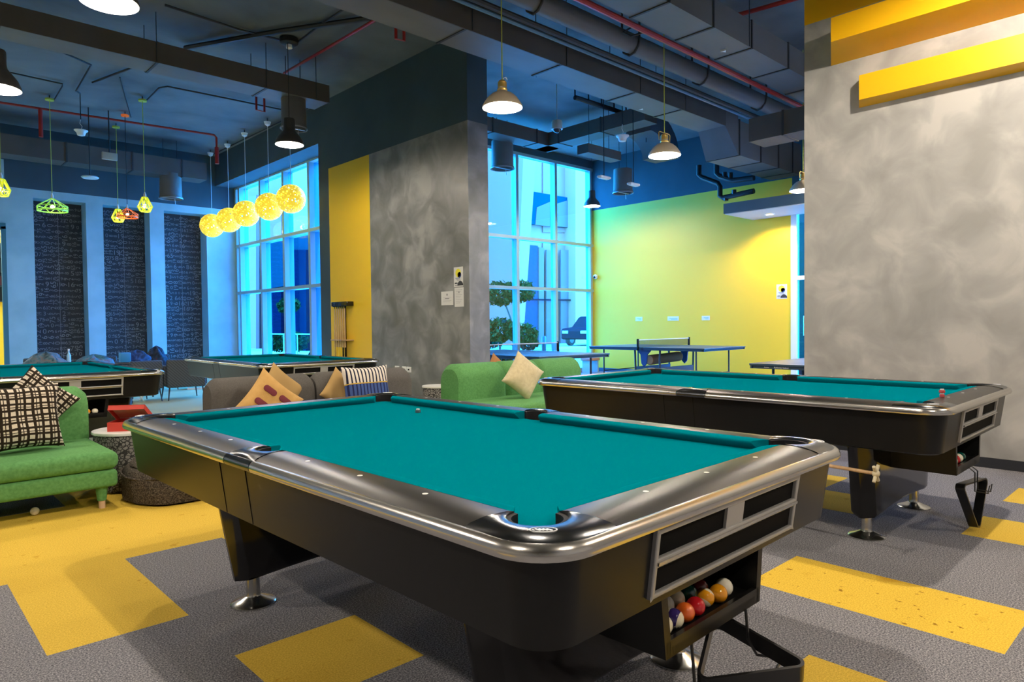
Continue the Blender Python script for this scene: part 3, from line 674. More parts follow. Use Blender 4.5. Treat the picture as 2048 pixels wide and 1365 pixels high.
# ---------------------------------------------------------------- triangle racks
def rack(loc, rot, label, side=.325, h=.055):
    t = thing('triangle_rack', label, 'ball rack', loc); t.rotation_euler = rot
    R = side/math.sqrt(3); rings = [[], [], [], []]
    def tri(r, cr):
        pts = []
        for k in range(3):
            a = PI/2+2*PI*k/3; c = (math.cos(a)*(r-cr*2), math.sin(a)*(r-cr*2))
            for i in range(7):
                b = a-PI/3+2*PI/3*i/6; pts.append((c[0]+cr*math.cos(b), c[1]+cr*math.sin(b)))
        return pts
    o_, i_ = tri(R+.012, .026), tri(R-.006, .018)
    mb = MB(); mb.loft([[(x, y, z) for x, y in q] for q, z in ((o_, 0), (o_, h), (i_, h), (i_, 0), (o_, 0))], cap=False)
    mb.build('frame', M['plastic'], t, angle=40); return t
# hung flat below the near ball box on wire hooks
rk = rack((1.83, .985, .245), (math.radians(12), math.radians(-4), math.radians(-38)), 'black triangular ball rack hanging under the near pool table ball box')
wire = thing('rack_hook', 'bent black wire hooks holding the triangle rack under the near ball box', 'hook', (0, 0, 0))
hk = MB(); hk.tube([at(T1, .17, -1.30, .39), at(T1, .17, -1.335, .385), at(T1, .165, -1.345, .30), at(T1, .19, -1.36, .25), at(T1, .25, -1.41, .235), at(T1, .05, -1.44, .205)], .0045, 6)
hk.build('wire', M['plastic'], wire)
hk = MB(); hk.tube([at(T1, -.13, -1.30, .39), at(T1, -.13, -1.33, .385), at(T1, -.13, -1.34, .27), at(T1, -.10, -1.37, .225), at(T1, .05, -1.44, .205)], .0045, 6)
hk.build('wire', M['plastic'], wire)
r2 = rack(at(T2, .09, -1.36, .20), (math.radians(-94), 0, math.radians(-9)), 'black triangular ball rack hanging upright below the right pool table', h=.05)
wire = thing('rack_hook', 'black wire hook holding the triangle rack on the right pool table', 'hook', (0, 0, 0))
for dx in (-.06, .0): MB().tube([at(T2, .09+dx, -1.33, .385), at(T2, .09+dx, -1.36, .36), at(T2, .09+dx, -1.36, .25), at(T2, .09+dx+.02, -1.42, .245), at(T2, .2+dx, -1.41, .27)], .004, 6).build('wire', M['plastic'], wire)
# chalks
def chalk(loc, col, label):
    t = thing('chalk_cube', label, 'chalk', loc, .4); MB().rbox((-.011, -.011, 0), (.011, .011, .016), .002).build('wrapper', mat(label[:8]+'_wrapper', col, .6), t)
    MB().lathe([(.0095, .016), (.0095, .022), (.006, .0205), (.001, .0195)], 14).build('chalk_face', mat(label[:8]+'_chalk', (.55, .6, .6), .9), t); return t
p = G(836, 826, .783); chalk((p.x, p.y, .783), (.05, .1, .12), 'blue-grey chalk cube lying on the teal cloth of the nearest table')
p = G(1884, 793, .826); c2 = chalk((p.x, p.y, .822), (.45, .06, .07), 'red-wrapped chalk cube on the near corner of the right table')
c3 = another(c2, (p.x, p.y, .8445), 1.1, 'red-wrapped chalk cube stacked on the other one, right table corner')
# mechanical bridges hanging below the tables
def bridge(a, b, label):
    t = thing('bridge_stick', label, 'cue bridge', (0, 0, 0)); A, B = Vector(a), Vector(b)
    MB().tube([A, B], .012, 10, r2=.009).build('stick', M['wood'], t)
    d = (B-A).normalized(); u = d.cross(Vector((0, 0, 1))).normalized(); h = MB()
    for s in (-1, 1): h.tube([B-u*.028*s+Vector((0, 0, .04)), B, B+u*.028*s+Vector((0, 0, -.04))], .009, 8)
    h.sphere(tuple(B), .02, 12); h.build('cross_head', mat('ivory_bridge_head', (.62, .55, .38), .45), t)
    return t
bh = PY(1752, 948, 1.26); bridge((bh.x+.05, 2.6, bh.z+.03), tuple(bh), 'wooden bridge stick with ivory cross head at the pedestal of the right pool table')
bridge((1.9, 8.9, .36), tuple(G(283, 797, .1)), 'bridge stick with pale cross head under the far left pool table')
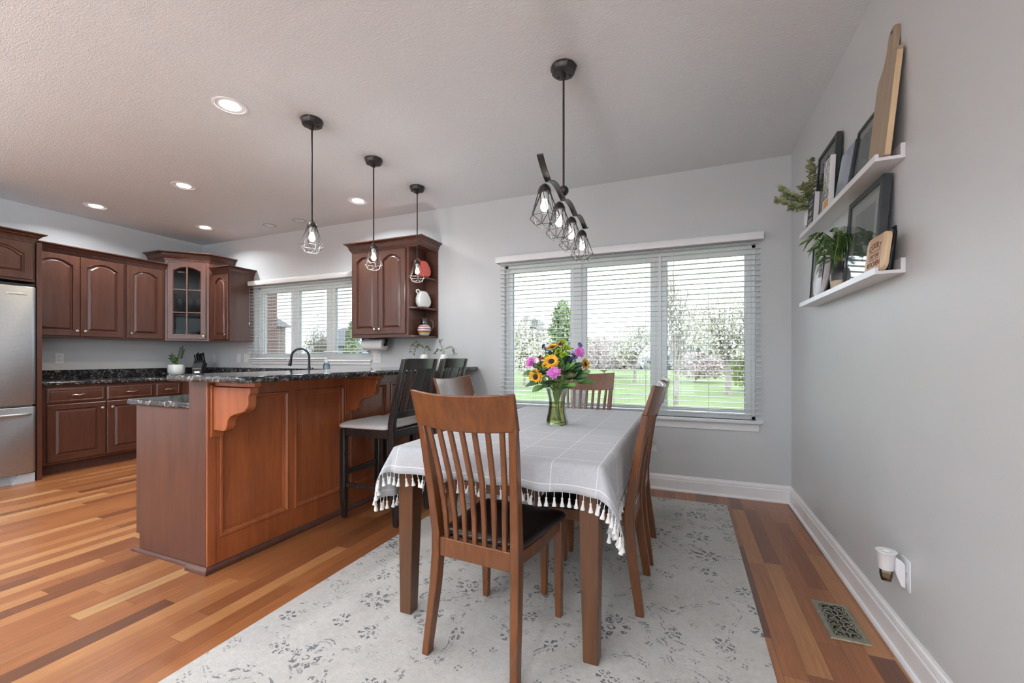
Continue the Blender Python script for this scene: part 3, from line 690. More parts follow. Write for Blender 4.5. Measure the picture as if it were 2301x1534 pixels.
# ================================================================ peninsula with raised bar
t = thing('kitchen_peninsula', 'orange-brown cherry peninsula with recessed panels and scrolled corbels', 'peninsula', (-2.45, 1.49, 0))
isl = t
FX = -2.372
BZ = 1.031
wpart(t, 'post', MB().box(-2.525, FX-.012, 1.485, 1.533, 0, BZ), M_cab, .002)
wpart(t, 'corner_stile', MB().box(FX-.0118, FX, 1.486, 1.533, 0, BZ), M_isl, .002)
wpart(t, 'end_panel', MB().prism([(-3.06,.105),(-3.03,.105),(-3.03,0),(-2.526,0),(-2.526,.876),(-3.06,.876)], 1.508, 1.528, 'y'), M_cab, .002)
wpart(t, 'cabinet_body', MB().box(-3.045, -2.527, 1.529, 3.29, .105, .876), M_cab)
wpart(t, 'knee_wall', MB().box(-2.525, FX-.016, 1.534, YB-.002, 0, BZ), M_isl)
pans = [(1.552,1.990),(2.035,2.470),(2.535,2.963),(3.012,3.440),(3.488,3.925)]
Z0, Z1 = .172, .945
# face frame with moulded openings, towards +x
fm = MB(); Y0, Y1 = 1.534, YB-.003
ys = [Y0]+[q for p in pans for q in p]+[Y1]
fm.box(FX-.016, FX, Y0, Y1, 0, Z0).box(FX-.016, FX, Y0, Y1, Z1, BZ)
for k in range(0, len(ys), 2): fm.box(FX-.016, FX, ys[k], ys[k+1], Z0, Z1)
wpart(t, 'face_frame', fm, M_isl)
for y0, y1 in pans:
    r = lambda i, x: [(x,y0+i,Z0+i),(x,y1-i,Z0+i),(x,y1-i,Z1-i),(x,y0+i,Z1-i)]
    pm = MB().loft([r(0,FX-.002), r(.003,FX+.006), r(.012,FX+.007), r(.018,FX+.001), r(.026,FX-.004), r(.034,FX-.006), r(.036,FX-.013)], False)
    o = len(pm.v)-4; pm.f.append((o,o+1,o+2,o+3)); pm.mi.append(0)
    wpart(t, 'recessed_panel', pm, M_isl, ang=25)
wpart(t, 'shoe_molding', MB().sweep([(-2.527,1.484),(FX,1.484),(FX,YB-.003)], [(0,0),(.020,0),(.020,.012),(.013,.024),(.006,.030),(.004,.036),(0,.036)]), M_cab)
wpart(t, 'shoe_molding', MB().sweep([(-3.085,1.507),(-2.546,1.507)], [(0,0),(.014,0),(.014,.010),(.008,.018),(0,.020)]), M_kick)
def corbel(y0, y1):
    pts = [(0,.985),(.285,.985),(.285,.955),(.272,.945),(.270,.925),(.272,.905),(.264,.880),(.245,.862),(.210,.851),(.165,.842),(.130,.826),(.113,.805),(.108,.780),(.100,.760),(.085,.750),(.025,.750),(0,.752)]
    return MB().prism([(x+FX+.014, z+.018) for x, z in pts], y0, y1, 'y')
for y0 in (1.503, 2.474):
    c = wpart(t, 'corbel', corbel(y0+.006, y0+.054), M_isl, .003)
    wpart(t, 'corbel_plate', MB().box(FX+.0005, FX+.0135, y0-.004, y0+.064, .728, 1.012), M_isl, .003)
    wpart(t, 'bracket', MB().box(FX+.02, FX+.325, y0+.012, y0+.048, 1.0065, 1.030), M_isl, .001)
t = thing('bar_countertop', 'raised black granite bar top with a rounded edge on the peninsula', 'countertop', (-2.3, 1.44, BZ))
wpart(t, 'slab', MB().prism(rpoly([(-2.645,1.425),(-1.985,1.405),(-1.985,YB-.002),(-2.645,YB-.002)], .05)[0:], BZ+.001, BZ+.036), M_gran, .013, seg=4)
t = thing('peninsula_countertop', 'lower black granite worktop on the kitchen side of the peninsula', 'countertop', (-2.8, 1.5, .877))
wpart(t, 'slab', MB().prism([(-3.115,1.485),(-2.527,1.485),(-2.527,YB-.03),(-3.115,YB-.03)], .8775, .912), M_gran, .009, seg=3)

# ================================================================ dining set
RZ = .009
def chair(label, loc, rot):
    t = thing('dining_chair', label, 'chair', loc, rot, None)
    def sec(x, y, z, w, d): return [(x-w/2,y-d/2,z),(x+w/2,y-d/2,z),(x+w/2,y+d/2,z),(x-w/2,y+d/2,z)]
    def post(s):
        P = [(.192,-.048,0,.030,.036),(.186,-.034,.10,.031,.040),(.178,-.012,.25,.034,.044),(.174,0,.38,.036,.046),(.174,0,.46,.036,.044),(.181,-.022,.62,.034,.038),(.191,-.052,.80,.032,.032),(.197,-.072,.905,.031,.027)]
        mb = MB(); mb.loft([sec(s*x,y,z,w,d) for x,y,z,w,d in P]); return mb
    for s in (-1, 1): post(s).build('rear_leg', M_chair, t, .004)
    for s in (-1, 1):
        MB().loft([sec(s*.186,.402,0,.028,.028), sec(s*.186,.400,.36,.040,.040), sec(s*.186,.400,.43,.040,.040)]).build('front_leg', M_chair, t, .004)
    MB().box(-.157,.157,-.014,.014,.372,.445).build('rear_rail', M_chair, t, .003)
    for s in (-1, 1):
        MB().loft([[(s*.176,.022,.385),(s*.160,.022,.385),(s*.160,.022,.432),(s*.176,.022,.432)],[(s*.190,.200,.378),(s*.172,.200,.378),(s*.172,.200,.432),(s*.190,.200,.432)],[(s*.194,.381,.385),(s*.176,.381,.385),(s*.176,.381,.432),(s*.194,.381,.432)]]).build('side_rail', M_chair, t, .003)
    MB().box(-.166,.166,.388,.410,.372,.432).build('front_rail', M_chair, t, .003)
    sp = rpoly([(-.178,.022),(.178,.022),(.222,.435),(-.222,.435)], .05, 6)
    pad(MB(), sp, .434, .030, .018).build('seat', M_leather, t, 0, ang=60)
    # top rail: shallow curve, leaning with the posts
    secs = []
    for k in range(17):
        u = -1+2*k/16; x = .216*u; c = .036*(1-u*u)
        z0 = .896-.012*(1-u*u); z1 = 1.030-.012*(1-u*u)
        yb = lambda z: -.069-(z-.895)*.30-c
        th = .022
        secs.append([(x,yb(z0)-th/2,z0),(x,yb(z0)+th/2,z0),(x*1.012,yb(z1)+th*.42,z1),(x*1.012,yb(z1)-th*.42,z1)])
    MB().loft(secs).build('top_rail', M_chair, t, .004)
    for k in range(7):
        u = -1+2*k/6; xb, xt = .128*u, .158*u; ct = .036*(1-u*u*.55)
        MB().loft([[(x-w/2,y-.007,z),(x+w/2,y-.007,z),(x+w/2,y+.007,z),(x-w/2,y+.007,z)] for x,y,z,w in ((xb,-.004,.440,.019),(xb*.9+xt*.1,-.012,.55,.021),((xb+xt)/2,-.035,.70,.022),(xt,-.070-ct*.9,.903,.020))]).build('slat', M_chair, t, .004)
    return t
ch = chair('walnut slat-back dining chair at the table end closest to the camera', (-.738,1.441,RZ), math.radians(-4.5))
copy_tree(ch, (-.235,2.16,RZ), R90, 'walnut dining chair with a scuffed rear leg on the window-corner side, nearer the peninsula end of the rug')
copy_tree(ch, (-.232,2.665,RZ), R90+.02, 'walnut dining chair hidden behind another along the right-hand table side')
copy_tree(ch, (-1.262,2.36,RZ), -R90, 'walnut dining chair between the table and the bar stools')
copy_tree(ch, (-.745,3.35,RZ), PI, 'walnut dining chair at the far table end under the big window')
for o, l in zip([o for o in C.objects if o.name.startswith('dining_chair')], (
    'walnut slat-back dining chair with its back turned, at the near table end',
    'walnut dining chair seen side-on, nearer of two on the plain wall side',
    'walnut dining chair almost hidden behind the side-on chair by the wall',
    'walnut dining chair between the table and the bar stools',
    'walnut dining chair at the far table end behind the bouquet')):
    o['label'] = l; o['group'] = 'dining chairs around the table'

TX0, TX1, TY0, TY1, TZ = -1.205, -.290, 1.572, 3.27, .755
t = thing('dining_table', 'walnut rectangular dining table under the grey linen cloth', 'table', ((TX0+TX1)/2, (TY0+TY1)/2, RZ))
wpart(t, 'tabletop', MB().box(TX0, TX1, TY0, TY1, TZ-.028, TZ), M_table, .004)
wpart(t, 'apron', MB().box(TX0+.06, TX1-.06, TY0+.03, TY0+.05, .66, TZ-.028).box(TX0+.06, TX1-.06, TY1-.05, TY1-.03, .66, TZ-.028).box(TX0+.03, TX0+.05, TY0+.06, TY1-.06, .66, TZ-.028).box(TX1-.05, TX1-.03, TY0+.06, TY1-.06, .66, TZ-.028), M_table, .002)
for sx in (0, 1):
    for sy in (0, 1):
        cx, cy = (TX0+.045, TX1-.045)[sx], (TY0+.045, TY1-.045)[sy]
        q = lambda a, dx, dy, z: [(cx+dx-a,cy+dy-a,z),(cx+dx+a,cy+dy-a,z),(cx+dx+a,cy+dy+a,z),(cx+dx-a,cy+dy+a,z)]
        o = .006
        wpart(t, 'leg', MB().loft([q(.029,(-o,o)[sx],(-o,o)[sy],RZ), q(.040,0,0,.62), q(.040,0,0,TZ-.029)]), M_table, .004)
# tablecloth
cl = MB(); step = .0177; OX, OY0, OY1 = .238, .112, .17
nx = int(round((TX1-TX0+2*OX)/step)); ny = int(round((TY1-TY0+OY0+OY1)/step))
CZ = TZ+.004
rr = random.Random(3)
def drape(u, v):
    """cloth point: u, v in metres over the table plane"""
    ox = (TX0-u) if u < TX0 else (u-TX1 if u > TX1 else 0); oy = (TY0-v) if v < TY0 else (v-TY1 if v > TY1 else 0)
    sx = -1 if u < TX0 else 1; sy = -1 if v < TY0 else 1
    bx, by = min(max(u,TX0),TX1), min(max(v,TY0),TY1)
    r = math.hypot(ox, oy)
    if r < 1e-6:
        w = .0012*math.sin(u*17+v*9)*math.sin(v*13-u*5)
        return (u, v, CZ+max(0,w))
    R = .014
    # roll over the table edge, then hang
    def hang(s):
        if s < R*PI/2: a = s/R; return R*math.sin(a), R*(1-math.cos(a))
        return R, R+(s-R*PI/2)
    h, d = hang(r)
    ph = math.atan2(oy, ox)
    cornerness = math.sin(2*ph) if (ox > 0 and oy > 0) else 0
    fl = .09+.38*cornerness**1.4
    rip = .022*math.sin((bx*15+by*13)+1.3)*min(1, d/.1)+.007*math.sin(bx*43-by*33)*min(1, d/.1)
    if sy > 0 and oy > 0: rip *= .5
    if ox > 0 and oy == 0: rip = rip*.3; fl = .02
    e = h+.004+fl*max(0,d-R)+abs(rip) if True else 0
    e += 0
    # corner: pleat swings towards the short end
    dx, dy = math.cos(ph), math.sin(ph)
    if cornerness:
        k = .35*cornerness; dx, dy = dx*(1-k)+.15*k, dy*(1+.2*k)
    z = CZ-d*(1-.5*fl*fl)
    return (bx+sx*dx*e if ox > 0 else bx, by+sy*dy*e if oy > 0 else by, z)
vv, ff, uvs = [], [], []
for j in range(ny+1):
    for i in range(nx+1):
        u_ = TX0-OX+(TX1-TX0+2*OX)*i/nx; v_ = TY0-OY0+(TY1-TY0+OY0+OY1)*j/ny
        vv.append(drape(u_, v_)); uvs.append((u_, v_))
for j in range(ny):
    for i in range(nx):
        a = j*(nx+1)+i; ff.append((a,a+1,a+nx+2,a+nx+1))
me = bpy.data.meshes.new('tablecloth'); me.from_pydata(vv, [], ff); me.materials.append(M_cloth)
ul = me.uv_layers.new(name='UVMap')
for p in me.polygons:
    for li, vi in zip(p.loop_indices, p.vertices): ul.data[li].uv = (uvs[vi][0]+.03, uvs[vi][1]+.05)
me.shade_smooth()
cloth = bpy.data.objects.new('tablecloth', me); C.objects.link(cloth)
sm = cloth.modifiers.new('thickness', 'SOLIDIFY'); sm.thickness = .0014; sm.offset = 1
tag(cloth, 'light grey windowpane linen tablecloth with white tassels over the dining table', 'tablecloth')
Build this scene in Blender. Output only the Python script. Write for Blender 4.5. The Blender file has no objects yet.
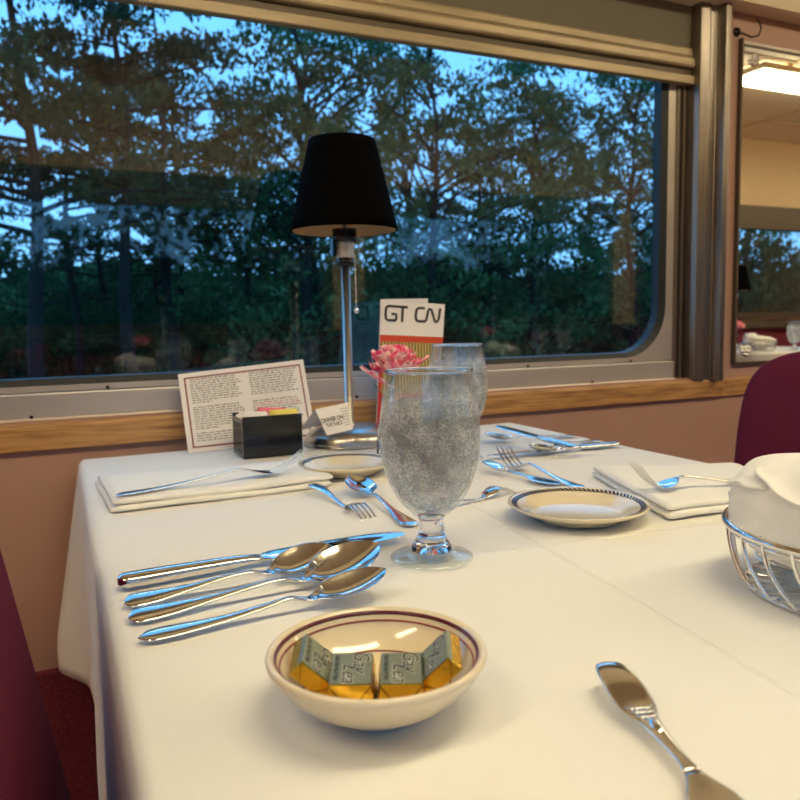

:::::

## YOUR INSTRUCTIONS
Keep only the lines that hold the string "More", and copy them out.

## WRITTEN ANSWER
Continue the Blender Python script for this scene: part 3, from line 674. More parts follow. Use Blender 4.5. Treat the picture as 2048 pixels wide and 1365 pixels high.
Continue the Blender Python script for this scene: part 3, from line 690. More parts follow. Write for Blender 4.5. Measure the picture as if it were 2301x1534 pixels.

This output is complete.